On Wed, 12 Jan 2005, John Richard Moser wrote:

>
>Christian Smith wrote:
>> On Tue, 11 Jan 2005, John Richard Moser wrote:
>>
>>>http://rafb.net/paste/results/jRFmZD25.html
>>>
>>>While most of this isn't of general interest, I'd like to point out that
>>>I create the database by opening it with open() using O_EXCL and
>>>O_CREAT, and then close the file.  After that I call SQLite's
>>>sqlite3_open() to open the database.
>>>
>>>The reason I do this is so that the database can't be raced to create
>>>arbitrary writes.  For example, I don't want to call sqlite3_open(),
>>>have it find the database doesn't exist, then have a normal user insert
>>>a symlink to /etc/fstab, and have sqlite3 "create" the database.
>>
>> But /etc/fstab is protected from modification by the operating system
>> security system. Under your scheme, someone can simply rm the file after
>> your open but before the sqlite3_open, and you'll still have the same
>> none problem.
>
>/tmp/ is rwx by anyone
>root stats /tmp/tmpdb.root.1072 (pid==1072)
>Nonexistant
>User ln -s /etc/fstab /tmp/tmpdb.root.1072
>root creates /tmp/tmpdb.root.1072
>fstab erased.


SQLite wouldn't work like that. It would read the file (which is actually
/etc/fstab) and determine that it is not a valid SQLite db. SQLite doesn't
just trample over files without verifying that they are in fact valid
SQLite databases.



>>
>>>It should be reviewed whether this is a general concern (I haven't
>>>audited SQLite, so I don't know), and if so, whether a function such as
>>>sqlite3_sopen() to "open or securely create" a database should be made.
>>>~ This may just be my paranoia.
>>
>> No, this is of no concern. You're protected against malicious use by the
>> operating system. The only person who can open, say, /etc/fstab is root.
>> If the user is root, they can do whatever damage they want already, they
>> don't need SQLite to do it for them.
>
>Do you know what a temp file race condition is?  it's roughly 20% of
>securuty vulnerabilites based on Ubuntu Linux Security Notices.

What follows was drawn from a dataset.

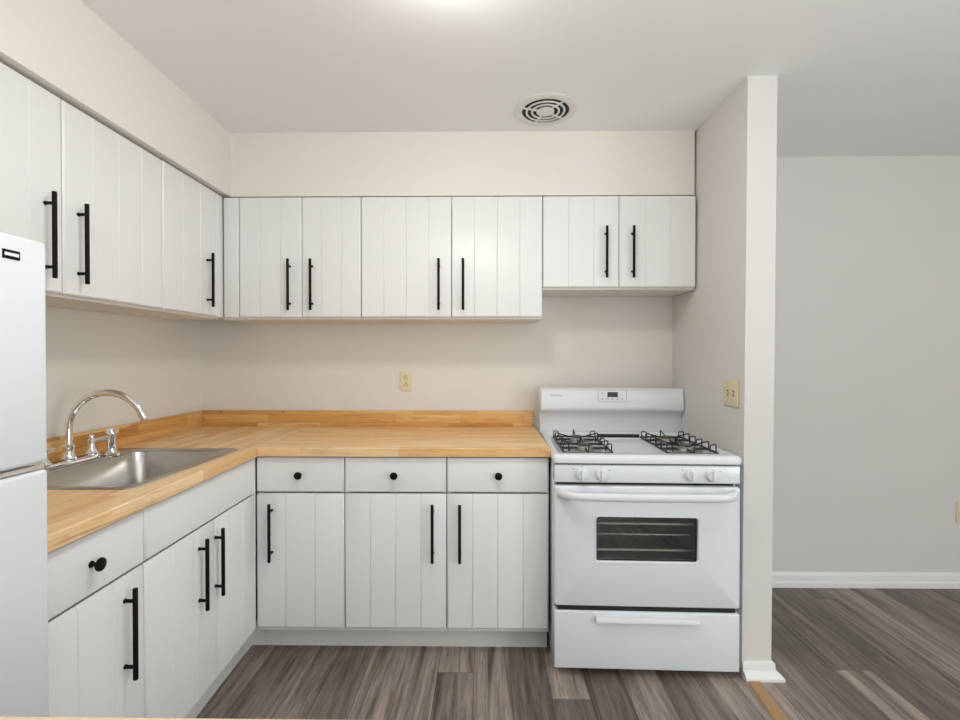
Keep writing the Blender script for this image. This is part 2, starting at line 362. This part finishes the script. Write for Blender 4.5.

Thanks, that hadn't occured to me.


>
>https://www.ubuntulinux.org/wiki/USNAnalysis
>
>The type of logic I'm thinking of is the type indicated in USN 3-1, 5-1,
>6-1, 4-1, 13-1, 15-1, 16-1, 24-1, 43-1, 49-1, 51-1
>
>http://www.ubuntulinux.org/support/documentation/usn/
>
>Sometimes SQLite may be used by a root owned process.


SQLite 3 already uses the O_EXCL when creating temporary files, such as
the temporary database.

Non-temporary database files should not be stored in world writeable
locations. If you're writing a package management tool, then the package
database should be in /var/db or some such place, out of reach of the
common user. Thus, such symlink attacks are protected against by the OS
security.

If you're creating a database for temporary (per-process) use, then simply
use a memory only database (filename ":memory:").